Our business model is simple — we sell products which people pay for once, and we make them better over time with software updates. We’ve achieved success without trying to monetize the data of our customers. We live by the mantra that if we keep making great products, customers will recognize that, and come back and buy more over time.

In other words, the data scraping that is at the heart of Google and Amazon’s trillion dollar market caps is not part of the Sonos equation.  Surveillance capitalism is not the prerequisite for success.  Neither is wardriving through every loophole in user expectations of privacy, advertiser fraud or copyright.

Mr. Spence warns the Subcommittee in a way that is very familiar to artists.  The size and scale of these surveillance capitalists is a self-fulfilling perpetual motion machine on steroids.   Allowing them to run loose on the public without regulation makes about as much sense as it would to have put The Big Four in control of the Interstate Commerce Commission (that was created for the public to resist the anticompetitive passions of the railroads).  Mr. Spence explains the danger (in a passage reminiscent of the seven anonymous amici in the Microsoft antitrust case)(my emphasis):

I welcomed this Committee’s invitation to testify because I’m gravely concerned that the market conditions that allowed Sonos to innovate and thrive — and many smaller companies like us — are endangered by the rise of a small group of companieswith unprecedented size, scale, and dominance. And although I appear with a bit of trepidation as it may impact the willingness of these companies to provide us access or to partner with us, Sonos is strong enough and successful enough to say what goes largely unspoken, but remains very much on the minds of countless tech entrepreneurs at smaller firms and people thinking about starting new businesses.  One reason they do not speak up is that they’re afraid of how dominant platforms could retaliate against their businesses. [W]e also know from hard experience that they have come to use the scope of their platforms and their overwhelming dominance in certain markets to unfairly disadvantage competitors and squelch potential competition. 

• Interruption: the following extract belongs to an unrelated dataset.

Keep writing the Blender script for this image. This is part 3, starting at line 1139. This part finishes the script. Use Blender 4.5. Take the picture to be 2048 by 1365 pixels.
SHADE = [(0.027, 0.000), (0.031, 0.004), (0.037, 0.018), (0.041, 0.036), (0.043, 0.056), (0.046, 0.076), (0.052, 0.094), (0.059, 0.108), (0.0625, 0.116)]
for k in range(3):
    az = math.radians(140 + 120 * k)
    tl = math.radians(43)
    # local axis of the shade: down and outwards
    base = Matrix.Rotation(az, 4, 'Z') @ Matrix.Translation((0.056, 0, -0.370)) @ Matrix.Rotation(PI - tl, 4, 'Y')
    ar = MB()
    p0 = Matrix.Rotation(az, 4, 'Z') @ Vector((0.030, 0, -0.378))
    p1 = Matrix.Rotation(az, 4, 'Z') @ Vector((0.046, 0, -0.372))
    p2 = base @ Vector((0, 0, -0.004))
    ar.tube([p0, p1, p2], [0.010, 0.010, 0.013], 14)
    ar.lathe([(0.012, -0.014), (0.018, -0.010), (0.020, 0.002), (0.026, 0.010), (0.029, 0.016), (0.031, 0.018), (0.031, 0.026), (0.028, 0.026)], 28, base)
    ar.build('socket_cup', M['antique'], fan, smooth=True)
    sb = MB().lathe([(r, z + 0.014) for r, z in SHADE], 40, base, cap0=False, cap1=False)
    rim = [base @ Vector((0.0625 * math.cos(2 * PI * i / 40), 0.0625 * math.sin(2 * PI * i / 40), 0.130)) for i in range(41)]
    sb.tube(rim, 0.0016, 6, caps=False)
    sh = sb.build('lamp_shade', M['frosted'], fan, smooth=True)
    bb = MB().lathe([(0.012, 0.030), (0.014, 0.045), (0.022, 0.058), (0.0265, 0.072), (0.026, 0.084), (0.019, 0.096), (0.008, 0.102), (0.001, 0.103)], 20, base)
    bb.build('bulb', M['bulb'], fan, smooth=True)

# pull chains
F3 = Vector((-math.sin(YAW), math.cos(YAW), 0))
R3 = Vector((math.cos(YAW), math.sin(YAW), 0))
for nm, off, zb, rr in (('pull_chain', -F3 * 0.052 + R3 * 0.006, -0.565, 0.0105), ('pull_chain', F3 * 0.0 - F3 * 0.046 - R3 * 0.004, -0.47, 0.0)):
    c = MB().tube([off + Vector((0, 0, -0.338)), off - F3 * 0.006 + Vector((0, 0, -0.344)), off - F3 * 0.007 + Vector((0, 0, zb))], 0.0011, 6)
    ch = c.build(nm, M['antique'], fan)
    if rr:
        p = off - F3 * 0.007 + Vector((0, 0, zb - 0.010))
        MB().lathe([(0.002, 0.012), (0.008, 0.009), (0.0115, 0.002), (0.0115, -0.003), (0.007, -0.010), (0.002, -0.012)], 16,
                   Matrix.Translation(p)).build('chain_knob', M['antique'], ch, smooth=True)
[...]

Mr. Spence’s concerns will resonate with any artist who has had to deal with YouTube’s licensing practices–remember Zoë Keating’s experience with YouTube’s intimidation tactics:

My Google Youtube rep contacted me the other day. They were nice and took time to explain everything clearly to me, but the message was firm: I have to decide. I need to sign on to the new Youtube music services agreement or I will have my Youtube channel blocked…. What should I do? As much as it makes me grind my teeth, does having all my music forced onto Youtube’s music service really just not matter all that much? Should I just close my eyes and think of England?

The Subcommittee hearing is another sign post along the path of stopping these anticompetitive and loophole seeking practices.  Because make no mistake–if Google will not only solicit a showdown with Oracle over Google’s tortured interpretation of verbatim copying as fair use and also prefer to litigate with Sonos rather than change Google’s tactics in the marketplace, Google will definitely leverage fear of retaliation among artists.  That fear will result in many, many artists choosing to take the abuse rather than engage in Google’s game of chicken à la lawfare that they cannot afford even if they could withstand the retaliation.

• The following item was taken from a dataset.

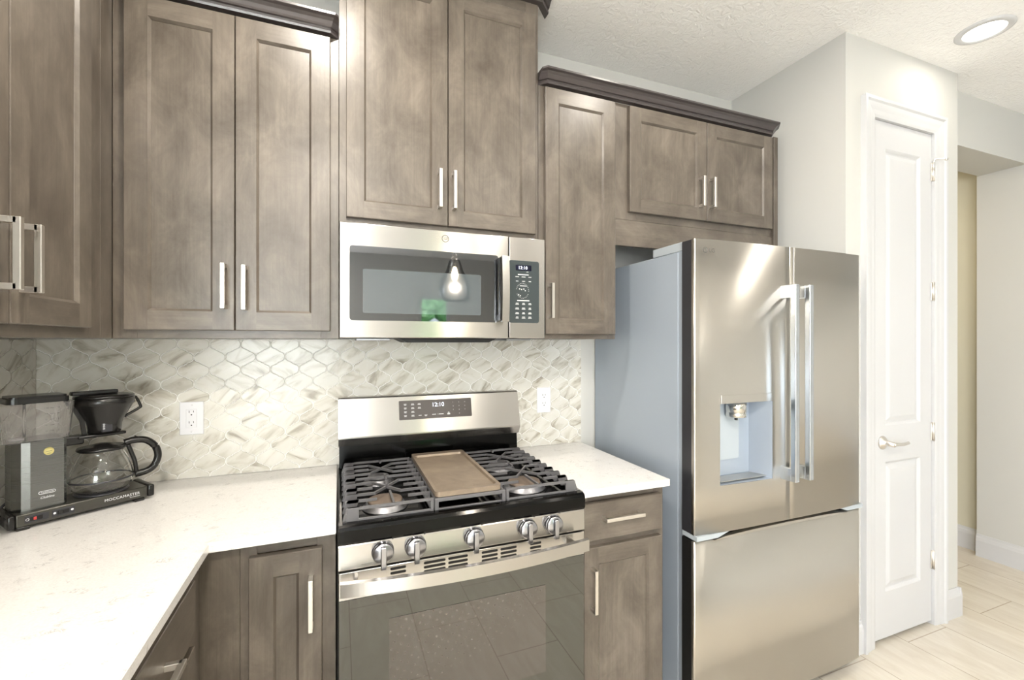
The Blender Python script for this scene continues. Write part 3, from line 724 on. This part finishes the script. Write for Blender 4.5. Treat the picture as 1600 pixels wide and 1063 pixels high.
obj('number_keys', b2, ink, bg_, local=True, label='grey printed digits')
bm = NB(); prism(bm, [(-.6135, .7865), (-.664, .7865), (-.6665, .789), (-.6615, .870), (-.660, .8618), (-.6135, .8618)], 'x', RX0, RX1-.002) if False else prism(bm, [(-.613, .796), (-.665, .796), (-.667, .799), (-.6655, .8595), (-.663, .8625), (-.613, .8618)], 'x', RX0, RX1-.002)
pn = obj('control_panel', bm, SS, t)
for i, kx in enumerate((.1183, .2076, .379, .5506, .6392)):
    kz = .833; Y0 = -.6665
    k = NB(); lathe(k, [(.0300, 0), (.0300, -.003), (.0, -.003)], (kx, Y0, kz), 'y', 40)
    lathe(k, [(.0285, -.003), (.0285, -.017), (.0275, -.0205), (.0255, -.022), (0, -.022)], (kx, Y0, kz), 'y', 40)
    ko = obj('knob', k, SK, t)
    g = NB(); bx(g, kx-.0075, kx+.0075, Y0-.034, Y0-.021, kz-.038, kz+.023, .002, 0, 2); obj('grip', g, SK, ko)
    m_ = NB(); bx(m_, kx+.026, kx+.0285, Y0-.0005, Y0+.0005, kz+.030, kz+.035, 0); obj('index_mark', m_, blkm, pn)
for x_ in (.076, .672): obj('printed_line', bx(NB(), x_-.014, x_+.014, -.6674, -.6667, .8055, .8068, 0), inkd, pn)
# burners
BUR = [(.140, -.50, .050), (.140, -.245, .036), (.379, -.36, .045), (.615, -.49, .055), (.615, -.235, .040)]
for x, y, r in BUR:
    b_ = NB(); lathe(b_, [(r+.020, .8965), (r+.018, .8995), (r+.012, .901), (r+.008, .911), (r+.002, .913), (0, .913)], (x, y, 0), 'z', 36)
    bo = obj('burner', b_, alum, t)
    b_ = NB(); lathe(b_, [(r+.001, .9132), (r+.003, .916), (r+.001, .921), (r-.006, .9225), (0, .9225)], (x, y, 0), 'z', 36); obj('burner_cap', b_, cap if y < -.4 else iron, bo, label='brown seasoned burner cap' if y < -.4 else None)
# cast iron grates
def grate(x0, x1, drop_left, name='grate'):
    bm = NB(); ZT = .9515; W = .0066; H = .0075; cz_ = ZT-H/2
    ys = [-.145-.0535*i for i in range(10)]; ys[-1] = -.632
    X = lambda f: x0+(x1-x0)*(f if drop_left else 1-f)     # fraction from the outer side
    def bar(pts): tube(bm, [(X(a), b, cz_) for a, b in pts], W, square=True, rz=H)
    def finger_leg(y):
        xo = X(0); s = 1 if drop_left else -1
        prism(bm, [(xo, .917), (xo+s*.010, .949), (xo+s*.015, ZT), (xo+s*.045, ZT), (xo+s*.040, .934), (xo+s*.030, .917)], 'y', y-W/2, y+W/2)
    for i, y in enumerate(ys): finger_leg(y)
    e = .05
    bar([(e, ys[0]), (1, ys[0])]); bar([(e, ys[9]), (1, ys[9])])
    for a, b, c in ((1, 3, 2), (5, 7, 6)):
        bar([(e, ys[a]), (.37, ys[a]), (.68, ys[b]-.002), (1, ys[b])]); bar([(e, ys[b]), (.37, ys[b]), (.70, ys[a]), (1, ys[a])])
        bar([(e, ys[c]), (.36, ys[c])]); bar([(.74, ys[c]), (1, ys[c])])
    bar([(e, ys[4]), (1, ys[4])]); bar([(e, ys[8]), (.38, ys[8])]); bar([(.74, ys[8]), (1, ys[8])])
    xm = X(.55)
    tube(bm, [(xm, ys[4]+.03, cz_), (xm, ys[4]-.032, cz_)], W, square=True, rz=H)
    tube(bm, [(xm, ys[0], cz_), (xm, ys[0]-.022, cz_)], W, square=True, rz=H); tube(bm, [(xm, ys[9], cz_), (xm, ys[7]+.004, cz_)], W, square=True, rz=H)
    # inner legs, lower rails
    xi = X(1)
    bx(bm, min(xi, X(.965)), max(xi, X(.965)), ys[9]-.004, ys[0]+.004, .915, .922, .001)
    bx(bm, min(X(.035), X(.055)), max(X(.035), X(.055)), ys[9]-.004, ys[0]+.004, .9135, .936, .001)
    for y in ys: bx(bm, min(xi, X(.965)), max(xi, X(.965)), y-W/2, y+W/2, .9215, .944, 0)
    for y in (ys[0], ys[9]):
        bx(bm, min(X(.08), X(1)), max(X(.08), X(1)), y-W/2, y+W/2, .912, .920, .001)
    s0, s1 = sorted((X(0), X(.17))); bx(bm, s0+(.012 if drop_left else 0), s1-(0 if drop_left else .012), ys[9]-W/2-.001, ys[9]+W/2, .914, ZT-.001, .001)
    for xx in (X(.02), X(.98)):
        for yy_ in (ys[0], ys[9]): bx(bm, xx-.005, xx+.005, yy_-.006, yy_+.006, .8955, .915, 0)
    return bm
obj('grate', grate(.014, .266, True), iron, t, label='left cast iron grate')
obj('grate', grate(.494, .747, False), iron, t, label='right cast iron grate')
bm = NB(); ZT = .9485
for y in (-.145, -.632): bx(bm, .270, .490, y-.0045, y+.0045, ZT-.011, ZT, .001); bx(bm, .270, .490, y-.0045, y+.0045, .911, .918, .001)
for x in (.2745, .4855):
    bx(bm, x-.0045, x+.0045, -.636, -.141, .914, .922, .001); bx(bm, x-.0045, x+.0045, -.636, -.141, ZT-.010, ZT-.0005, .001)
    for y in (-.145, -.632): bx(bm, x-.006, x+.006, y-.006, y+.006, .8955, ZT-.001, .001)
for y in (-.26, -.38, -.50): bx(bm, .275, .485, y-.004, y+.004, ZT-.010, ZT-.001, .001)
obj('grate', bm, iron, t, label='middle cast iron grate under the griddle')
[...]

Judge Leval said of the fair use defense that the primary question is whether the otherwise infringing use contributes to the intellectual enrichment of the public.  This utilitarian public interest test is largely applicable to competition law as well (if not all public laws).  So how do Google’s business tactics in crushing opposition from Oracle to Sonos and beyond further the public interest?   They don’t.

Mr. Spence sums up the problem facing lawmakers and the courts:

This is one of the many reasons we believe that [Congress] needs to act urgently to support the next set of big ideas and to create a fair playing field for smaller technology companies. If we do nothing, America’s leadership in innovation will suffer with inevitable negative long-term consequences for American consumers and the economy as a whole.